Hi Susan, great post. I agree that Clark did the work a disservice by eliminating consideration of symbolism in his analysis. But then, maybe he felt enough has already been said about the symbolism. Still, it would have been good for him to acknowledge that, if it was a motive.
As I was reading your post, I kept thinking about a chapter in a book I was reading yesterday, from Elizabeth Hutchinson's "The Indian Craze." I know, it seems pretty far afield, but the connection was on the topic of "the room." Her chapter on the "Indian Corner," a home decor feature 1900-1950s reveals some contradictory tensions around moving out of the room, as Clark described it. This wouldn't be specifically in relationship to Picasso, but more about competing tensions in society in general.
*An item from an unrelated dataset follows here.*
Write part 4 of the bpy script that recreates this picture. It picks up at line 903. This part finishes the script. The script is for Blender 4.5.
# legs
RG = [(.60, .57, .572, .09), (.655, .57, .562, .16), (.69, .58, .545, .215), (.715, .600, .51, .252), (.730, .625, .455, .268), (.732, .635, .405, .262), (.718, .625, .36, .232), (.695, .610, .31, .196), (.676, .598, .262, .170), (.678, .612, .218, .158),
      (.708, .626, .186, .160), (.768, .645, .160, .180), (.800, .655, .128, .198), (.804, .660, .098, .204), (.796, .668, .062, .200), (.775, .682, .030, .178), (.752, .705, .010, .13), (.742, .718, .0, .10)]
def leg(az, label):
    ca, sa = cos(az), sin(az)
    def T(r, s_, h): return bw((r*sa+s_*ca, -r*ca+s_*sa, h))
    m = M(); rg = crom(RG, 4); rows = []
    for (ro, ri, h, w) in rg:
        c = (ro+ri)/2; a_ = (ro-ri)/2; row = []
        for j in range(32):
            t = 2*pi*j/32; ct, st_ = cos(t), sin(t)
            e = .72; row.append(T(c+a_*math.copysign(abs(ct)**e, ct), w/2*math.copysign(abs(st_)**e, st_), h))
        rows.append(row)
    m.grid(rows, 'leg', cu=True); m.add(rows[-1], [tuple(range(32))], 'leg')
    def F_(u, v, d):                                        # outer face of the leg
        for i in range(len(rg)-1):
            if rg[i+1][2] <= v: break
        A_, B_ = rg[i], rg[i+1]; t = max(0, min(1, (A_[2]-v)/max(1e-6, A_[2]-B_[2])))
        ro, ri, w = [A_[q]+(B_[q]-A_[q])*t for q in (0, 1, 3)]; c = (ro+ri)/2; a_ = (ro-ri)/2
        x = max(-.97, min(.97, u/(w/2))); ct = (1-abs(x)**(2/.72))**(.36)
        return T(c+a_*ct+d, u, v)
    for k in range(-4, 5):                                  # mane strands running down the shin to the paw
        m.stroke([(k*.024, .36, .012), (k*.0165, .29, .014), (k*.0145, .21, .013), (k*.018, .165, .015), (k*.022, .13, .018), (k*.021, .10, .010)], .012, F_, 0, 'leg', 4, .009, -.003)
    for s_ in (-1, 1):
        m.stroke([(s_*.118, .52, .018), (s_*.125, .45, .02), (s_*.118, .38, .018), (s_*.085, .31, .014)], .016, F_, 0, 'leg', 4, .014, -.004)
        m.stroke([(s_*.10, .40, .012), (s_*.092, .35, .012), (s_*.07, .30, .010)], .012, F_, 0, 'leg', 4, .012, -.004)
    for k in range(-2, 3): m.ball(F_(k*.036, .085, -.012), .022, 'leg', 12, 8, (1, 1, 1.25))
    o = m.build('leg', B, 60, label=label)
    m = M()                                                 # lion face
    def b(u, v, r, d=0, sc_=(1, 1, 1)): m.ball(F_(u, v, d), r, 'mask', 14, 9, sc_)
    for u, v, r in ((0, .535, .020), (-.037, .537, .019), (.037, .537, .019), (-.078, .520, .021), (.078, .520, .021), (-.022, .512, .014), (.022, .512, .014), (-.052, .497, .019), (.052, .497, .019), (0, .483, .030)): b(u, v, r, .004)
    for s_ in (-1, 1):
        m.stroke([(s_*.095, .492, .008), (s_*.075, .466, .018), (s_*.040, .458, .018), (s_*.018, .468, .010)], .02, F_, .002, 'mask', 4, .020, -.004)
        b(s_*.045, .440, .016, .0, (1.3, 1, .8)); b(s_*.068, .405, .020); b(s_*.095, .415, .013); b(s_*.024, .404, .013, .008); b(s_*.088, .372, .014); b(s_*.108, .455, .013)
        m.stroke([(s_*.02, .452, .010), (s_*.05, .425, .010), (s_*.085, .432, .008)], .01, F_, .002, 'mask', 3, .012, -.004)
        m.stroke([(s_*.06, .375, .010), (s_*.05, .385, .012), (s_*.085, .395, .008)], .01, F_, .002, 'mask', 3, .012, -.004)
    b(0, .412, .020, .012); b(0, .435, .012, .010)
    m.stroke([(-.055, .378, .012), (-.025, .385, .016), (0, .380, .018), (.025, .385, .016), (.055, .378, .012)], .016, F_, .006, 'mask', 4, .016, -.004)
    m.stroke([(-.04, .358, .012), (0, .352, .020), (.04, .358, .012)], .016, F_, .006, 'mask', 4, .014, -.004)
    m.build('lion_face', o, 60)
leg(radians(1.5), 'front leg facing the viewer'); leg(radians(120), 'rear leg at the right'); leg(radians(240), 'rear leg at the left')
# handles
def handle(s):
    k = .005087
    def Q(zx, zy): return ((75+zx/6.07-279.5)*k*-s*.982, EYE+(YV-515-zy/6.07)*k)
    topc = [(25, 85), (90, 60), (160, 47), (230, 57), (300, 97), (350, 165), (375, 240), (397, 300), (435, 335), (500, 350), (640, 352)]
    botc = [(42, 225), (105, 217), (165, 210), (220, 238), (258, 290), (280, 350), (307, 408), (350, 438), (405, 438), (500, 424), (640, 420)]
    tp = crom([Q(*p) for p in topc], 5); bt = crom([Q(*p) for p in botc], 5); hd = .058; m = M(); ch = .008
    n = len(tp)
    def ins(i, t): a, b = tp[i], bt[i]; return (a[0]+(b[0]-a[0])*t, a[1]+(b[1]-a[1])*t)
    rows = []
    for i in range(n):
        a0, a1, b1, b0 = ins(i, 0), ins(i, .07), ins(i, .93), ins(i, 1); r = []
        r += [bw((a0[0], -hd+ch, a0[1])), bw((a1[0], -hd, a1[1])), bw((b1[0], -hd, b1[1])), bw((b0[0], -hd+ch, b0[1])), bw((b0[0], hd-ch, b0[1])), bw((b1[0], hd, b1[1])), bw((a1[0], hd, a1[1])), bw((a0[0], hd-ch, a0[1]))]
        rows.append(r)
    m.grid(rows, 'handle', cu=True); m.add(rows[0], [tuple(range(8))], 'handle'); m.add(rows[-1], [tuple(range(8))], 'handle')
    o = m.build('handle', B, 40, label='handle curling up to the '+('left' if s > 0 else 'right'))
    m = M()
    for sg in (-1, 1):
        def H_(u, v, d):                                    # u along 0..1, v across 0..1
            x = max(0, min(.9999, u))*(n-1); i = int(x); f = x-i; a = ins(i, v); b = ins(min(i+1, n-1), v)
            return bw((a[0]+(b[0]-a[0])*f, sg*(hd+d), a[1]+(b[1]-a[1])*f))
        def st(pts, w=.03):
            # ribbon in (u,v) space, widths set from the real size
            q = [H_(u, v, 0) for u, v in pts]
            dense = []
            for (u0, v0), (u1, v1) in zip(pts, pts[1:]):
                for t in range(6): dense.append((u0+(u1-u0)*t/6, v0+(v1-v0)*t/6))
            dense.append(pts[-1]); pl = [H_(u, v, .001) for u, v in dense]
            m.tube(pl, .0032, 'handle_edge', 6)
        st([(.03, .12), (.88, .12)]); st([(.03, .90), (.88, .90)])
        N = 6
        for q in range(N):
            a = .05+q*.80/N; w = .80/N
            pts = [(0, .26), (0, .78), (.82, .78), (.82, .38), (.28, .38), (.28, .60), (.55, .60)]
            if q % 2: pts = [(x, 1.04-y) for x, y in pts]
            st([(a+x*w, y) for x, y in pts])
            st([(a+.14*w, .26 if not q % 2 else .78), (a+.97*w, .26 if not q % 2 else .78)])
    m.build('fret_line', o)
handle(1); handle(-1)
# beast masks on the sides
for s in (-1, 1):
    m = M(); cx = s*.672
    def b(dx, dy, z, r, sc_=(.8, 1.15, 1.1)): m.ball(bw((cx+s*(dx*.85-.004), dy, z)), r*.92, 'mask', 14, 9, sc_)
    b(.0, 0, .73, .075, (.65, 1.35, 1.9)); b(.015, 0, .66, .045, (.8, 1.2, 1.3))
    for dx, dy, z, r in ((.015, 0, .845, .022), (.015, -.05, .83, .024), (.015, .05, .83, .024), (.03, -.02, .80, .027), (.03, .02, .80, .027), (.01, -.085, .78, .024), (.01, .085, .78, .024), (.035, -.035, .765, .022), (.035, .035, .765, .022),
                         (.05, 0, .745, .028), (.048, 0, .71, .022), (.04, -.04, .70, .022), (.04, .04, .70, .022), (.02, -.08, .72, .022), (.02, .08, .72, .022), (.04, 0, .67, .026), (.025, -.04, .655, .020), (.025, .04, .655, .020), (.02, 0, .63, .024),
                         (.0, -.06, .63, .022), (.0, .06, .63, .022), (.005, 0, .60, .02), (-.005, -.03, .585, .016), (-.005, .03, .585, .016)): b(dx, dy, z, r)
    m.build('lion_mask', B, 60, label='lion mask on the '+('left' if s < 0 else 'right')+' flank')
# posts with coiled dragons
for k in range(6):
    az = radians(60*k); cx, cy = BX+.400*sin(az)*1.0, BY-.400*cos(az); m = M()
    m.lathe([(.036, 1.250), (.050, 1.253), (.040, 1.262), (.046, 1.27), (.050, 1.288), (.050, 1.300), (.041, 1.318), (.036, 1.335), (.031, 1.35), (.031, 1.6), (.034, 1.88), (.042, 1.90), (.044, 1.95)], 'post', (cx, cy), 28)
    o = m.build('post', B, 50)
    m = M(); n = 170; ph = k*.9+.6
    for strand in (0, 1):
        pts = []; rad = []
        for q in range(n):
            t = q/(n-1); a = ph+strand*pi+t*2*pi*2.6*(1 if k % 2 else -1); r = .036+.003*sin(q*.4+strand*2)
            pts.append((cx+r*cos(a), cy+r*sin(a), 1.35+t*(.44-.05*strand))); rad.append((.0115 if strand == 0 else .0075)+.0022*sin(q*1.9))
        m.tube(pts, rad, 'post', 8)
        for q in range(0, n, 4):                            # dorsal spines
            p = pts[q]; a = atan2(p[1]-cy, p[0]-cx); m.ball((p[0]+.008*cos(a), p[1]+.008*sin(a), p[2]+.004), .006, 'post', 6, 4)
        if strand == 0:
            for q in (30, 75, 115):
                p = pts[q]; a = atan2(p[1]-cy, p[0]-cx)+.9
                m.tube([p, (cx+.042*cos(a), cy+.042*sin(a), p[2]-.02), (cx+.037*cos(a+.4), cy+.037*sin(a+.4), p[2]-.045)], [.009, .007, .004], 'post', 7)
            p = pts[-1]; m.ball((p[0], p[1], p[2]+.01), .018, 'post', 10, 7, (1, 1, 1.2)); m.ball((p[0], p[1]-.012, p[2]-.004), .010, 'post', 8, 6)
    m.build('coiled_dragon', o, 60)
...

Hutchinson links the collecting of Japanese and Native American-made objects to the arts and crafts movement, and the display of objects in the home as an indicator of taste and individuality, but also as a moral aesthetic retreat from commercialization and industrialization. Maybe Picasso was moving out of the room and into the world, but a large segment of the population (largely women responsible for decorating the home) were bringing the (primitive) world into the room.
-Lara Evans
Not Artomatic: a blog wrestling with art at http://travelpeapod.wordpress.com/

Susan Platt said...

Thanks Lara, this is a great insight.